◆ **What this task involves**: Write out the whole listing again, exactly as given.

◆ **Given data**:
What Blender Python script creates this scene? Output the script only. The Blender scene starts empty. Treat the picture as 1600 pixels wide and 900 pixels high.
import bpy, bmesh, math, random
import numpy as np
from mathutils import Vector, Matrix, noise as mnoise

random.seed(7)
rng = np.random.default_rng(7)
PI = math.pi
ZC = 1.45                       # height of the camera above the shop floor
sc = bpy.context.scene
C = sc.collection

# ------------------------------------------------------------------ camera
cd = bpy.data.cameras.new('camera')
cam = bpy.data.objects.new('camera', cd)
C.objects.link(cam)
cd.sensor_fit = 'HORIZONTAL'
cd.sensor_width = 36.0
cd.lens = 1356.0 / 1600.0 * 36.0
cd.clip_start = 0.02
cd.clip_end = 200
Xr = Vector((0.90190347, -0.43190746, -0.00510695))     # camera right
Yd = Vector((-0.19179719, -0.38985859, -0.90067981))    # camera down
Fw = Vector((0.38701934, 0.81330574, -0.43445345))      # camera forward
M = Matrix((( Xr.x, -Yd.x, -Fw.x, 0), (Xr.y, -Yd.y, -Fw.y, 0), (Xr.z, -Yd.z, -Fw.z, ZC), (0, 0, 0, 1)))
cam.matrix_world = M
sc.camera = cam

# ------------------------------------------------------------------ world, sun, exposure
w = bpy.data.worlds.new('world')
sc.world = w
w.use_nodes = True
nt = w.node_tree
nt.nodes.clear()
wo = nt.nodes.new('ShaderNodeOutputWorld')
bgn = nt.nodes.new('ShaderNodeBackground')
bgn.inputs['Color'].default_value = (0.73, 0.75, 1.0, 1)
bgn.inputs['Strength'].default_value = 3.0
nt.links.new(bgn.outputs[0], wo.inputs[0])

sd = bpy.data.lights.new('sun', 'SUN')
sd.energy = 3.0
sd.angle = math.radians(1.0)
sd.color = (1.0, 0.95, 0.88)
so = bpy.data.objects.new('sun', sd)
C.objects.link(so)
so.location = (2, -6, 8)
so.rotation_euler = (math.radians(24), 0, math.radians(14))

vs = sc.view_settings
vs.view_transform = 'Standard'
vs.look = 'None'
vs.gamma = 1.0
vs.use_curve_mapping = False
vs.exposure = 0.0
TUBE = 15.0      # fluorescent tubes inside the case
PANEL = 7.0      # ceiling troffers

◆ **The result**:
What Blender Python script creates this scene? Output the script only. The Blender scene starts empty. Treat the picture as 1600 pixels wide and 900 pixels high.
import bpy, bmesh, math, random
import numpy as np
from mathutils import Vector, Matrix, noise as mnoise

random.seed(7)
rng = np.random.default_rng(7)
PI = math.pi
ZC = 1.45                       # height of the camera above the shop floor
sc = bpy.context.scene
C = sc.collection

# ------------------------------------------------------------------ camera
cd = bpy.data.cameras.new('camera')
cam = bpy.data.objects.new('camera', cd)
C.objects.link(cam)
cd.sensor_fit = 'HORIZONTAL'
cd.sensor_width = 36.0
cd.lens = 1356.0 / 1600.0 * 36.0
cd.clip_start = 0.02
cd.clip_end = 200
Xr = Vector((0.90190347, -0.43190746, -0.00510695))     # camera right
Yd = Vector((-0.19179719, -0.38985859, -0.90067981))    # camera down
Fw = Vector((0.38701934, 0.81330574, -0.43445345))      # camera forward
M = Matrix((( Xr.x, -Yd.x, -Fw.x, 0), (Xr.y, -Yd.y, -Fw.y, 0), (Xr.z, -Yd.z, -Fw.z, ZC), (0, 0, 0, 1)))
cam.matrix_world = M
sc.camera = cam

# ------------------------------------------------------------------ world, sun, exposure
w = bpy.data.worlds.new('world')
sc.world = w
w.use_nodes = True
nt = w.node_tree
nt.nodes.clear()
wo = nt.nodes.new('ShaderNodeOutputWorld')
bgn = nt.nodes.new('ShaderNodeBackground')
bgn.inputs['Color'].default_value = (0.73, 0.75, 1.0, 1)
bgn.inputs['Strength'].default_value = 3.0
nt.links.new(bgn.outputs[0], wo.inputs[0])

sd = bpy.data.lights.new('sun', 'SUN')
sd.energy = 3.0
sd.angle = math.radians(1.0)
sd.color = (1.0, 0.95, 0.88)
so = bpy.data.objects.new('sun', sd)
C.objects.link(so)
so.location = (2, -6, 8)
so.rotation_euler = (math.radians(24), 0, math.radians(14))

vs = sc.view_settings
vs.view_transform = 'Standard'
vs.look = 'None'
vs.gamma = 1.0
vs.use_curve_mapping = False
vs.exposure = 0.0
TUBE = 15.0      # fluorescent tubes inside the case
PANEL = 7.0      # ceiling troffers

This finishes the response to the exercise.